Even some of Rav Moshe’s rulings that seemed lenient weren’t necessarily so. One famous example is Rav Moshe’s teshuvah permitting the use of a mechitzah that is eighteen tefachim tall. This teshuvah caused great waves, and many kannoim challenged Rav Moshe on it, but Rav Reuven Grozovzky thanked him for it.

“And Rav Reuven was a kannoi in his own right,” comments Rav Michel. “Rav Shach told me that Rav Reuven was arrested in Europe for protesting against chillul Shabbos. In this case, he felt that Rav Moshe had struck the right balance of taking the letter of the law into account, so that shuls wouldn’t end up doing away with mechitzos altogether.”

 “Tzaddik Yesod Olam”

There is a famous saying that the gaonus (Torah brilliance) of Rav Chaim Brisker overshadowed his tzidkus (piety), and with the Chofetz Chaim, it was exactly the opposite — his tzidkus overshadowed his gaonus. With all the talk of Rav Moshe’s genius, Rav Michel reminds us that it’s vital to see the other side of Rav Moshe.

“He was a tzaddik yesod olam.

“His davening was something to behold. You can’t understand what it means to stand before Hashem unless you saw Rav Moshe daven. He had emunah b’chush — he felt Hashem’s presence. He was a ‘Shivisi person.’ He could talk to you, but his mind would be on Hashem.”

And despite his gaonus, everyone recognized his tzidkus. It’s no secret that the Satmarer Rav, ztz”l, disagreed strongly with Rav Moshe on certain halachic issues. But when the Satmarer Rav had a stroke and his life was on the line, the entire top brass of Satmar — Reb Yossel Ashkenazi, Reb Sender Deutsch, and others — came to MTJ and begged him to daven for their Rebbe.

“And I know that he was mispallel,” says Rav Michel resolutely, “because against all odds the Rebbe survived.”

“People misunderstood their relationship. The Satmarer Rav knew how to criticize those with whom he disagreed. But he never issued a critical word about Rav Moshe. Never. And I personally saw Rav Chananya Deutsch, the author of Taharas Yom Tov, come to discuss whether the library of a shul had the kedushah of a shul. We were surprised to see a Satmarer chassid there, but he told us that the Satmarer Rav often sent him to discuss halachic issues. And Rav Moshe and the Satmarer Rav worked together on many issues, such as fighting giyus banos [mandatory conscription of girls] into the Israeli army.”

VeHa’Ish Moshe Anav Me’od

Everyone knows that Rav Moshe was humble, some even going as far as to apply the verse, “veha’ish Moshe anav me’od — the man, Moshe, was exceedingly humble” to him. But there are two types of humility, notes Rav Michel. There are great people who draw regular folk near to them, but only from their exalted position on top. That also requires humility. But Rav Moshe didn’t treat others as though he was on top. He was everybody’s best friend, their brother, their buddy.

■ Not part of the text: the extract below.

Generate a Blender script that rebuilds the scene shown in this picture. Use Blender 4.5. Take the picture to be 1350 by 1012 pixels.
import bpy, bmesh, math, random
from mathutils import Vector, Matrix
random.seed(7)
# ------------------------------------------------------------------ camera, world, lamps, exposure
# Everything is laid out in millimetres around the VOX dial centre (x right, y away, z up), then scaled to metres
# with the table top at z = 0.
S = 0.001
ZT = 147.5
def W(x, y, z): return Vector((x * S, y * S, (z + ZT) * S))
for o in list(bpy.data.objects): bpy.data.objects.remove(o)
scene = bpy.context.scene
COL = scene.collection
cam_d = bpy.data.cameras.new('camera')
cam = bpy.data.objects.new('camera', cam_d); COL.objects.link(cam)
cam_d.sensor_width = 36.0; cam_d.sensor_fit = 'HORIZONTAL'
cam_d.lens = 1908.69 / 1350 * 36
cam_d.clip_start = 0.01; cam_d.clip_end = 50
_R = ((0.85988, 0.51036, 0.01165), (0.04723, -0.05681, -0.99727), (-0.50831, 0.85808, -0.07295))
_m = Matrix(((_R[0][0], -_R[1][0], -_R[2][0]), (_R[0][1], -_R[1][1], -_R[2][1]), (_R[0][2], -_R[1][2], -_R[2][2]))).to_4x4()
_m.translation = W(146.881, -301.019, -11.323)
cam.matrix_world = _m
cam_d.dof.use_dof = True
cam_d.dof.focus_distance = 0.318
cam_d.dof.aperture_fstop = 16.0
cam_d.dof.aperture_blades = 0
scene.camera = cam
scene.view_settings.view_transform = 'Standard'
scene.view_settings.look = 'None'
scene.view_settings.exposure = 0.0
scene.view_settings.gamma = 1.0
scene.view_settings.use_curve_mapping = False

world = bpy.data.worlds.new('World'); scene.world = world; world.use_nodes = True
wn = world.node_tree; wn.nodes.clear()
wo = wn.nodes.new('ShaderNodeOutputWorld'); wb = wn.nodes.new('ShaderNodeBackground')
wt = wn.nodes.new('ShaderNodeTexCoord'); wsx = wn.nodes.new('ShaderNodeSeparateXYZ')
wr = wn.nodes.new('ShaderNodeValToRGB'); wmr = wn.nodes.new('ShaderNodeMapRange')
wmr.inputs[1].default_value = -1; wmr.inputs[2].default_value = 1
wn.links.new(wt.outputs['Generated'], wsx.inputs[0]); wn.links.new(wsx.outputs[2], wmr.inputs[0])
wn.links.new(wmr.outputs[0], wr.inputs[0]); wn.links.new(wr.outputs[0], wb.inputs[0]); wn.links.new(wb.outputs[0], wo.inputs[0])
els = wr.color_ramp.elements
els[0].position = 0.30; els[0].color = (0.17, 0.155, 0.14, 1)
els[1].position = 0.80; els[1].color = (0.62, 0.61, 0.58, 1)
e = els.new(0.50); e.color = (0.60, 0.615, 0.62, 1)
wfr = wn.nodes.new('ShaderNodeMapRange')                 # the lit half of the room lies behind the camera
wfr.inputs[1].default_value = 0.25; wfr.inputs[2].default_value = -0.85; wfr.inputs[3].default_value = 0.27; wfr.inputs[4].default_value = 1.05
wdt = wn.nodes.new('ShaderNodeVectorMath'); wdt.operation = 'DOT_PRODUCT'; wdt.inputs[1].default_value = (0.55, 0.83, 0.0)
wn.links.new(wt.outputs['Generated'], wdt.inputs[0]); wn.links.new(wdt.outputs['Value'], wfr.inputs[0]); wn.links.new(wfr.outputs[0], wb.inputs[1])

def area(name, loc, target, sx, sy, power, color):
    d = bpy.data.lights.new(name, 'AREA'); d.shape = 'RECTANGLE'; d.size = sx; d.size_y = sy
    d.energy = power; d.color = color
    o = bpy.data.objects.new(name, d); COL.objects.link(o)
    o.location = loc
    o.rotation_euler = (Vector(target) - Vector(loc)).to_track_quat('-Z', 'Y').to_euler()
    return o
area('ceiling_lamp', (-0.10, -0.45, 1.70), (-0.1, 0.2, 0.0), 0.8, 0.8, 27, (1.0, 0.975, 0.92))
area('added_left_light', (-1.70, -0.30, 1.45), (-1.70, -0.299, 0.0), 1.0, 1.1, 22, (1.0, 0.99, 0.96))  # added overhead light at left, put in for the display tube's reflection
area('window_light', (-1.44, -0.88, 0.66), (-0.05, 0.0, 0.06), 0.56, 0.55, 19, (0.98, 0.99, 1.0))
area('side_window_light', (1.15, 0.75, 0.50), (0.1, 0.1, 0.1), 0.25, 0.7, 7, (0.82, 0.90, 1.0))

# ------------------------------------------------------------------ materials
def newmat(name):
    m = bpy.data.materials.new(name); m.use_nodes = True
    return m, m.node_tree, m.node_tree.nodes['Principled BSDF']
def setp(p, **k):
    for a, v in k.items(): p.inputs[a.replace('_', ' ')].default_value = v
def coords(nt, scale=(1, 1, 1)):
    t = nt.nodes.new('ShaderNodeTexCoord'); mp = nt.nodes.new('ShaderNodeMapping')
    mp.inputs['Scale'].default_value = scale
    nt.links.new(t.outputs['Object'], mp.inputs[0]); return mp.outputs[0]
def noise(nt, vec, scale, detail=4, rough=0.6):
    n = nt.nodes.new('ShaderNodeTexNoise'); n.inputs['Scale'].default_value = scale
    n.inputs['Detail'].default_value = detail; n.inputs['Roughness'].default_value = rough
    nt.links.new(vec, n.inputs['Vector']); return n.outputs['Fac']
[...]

“My father would say,” relates Rav Michel, “that when Rav Moshe was created, they left out one part. The seforim say that bad middos come from the marah. ‘He had no galle [marah in Yiddish],’ my father said.”

A chazzan who made a record of Lubliner niggunim asked Rav Moshe to give him a haskamah (letter of recommendation) for his record. When Rav Moshe explained that rabbanim don’t give haskamos for records, the man said, “But I have five daughters to marry off!”

“Rav Moshe gave him a haskamah,” says Rav Michel.

He would go out of his way to be available. Once the heating in MTJ broke, and the yeshivah temporarily moved to a nearby shul. Rav Michel was learning in that shul, but he needed a sefer, so he walked back to MTJ to get it. In the beis medrash sat Rav Moshe in his coat, learning. “Not everyone knows where the yeshivah is stationed now,” he explained. “Someone might come with a sheilah and not know where to find me.”

And this from someone who viewed himself as a Rosh Yeshivah, not a posek — when asked what he did for a living, he replied, “I say shiurim.”

For people who had witnessed the glory of Torah in Europe, the American Torah scene might have been a letdown. But Rav Moshe loved American-born Yidden and treated them with great respect. “I remember the ahavah and kavod with which he would address Rav Gershon Wiesenfeld, a native American who was the talmid muvhak of Rav Leib Malin.”

Rav Moshe’s humility was the genuine article — the kind in which a person realizes his value but is humble nonetheless.

“About two years before Rav Moshe passed away, his heart was very weak. But when a concerned caller inquired about his health during Aseres Yemei Teshuvah, he assured the caller that he would be fine during that year. ‘The young generation is a feiner dor, mit feiner rabbanim – a good generation, with fine rabbanim,’ he said, ‘uber mehn darf mich nuch hubben — but they still need me.’

“When he later said, two weeks before he was niftar, that he couldn’t pasken any more, we knew it was all over.”

All of American Jewry felt a “kinship” with him.

“When he was niftar,” recalls Rav Michel, “Rav Ruderman was the oldest rosh yeshivah in the United States, and he was the first maspid. He got up before a crowd of some 50,000 people and said, “Vus ken ich zogen? Rav Moshe iz nisht doh — what can I say? Rav Moshe’s not here.’ To say that the crowd was mourning would be a misnomer. They were stunned. In shock. Each person felt personally bereft of ‘his’ Rav Moshe.”

“Rav Wolbe may have summed it up best: ‘Not only was Rav Moshe the gaon hador and the tzaddik hador, he was also the biggest mentsch in the dor.’”

One would expect a talmid as close as Rav Michel Shurkin was to Rav Moshe to know everything there is to know, but as we walk out the door, he says, “There is still a lot unknown about Rav Moshe. Harbei gadol hanistar yoseir min hagalui — the hidden is much greater than that which is known.”

Are there stories that cause even this close to talmid to be amazed? “I saw his hasmadah, his gaonus, his tzidkus, and his gutskeit. Nothing I hear about his greatness surprises me.”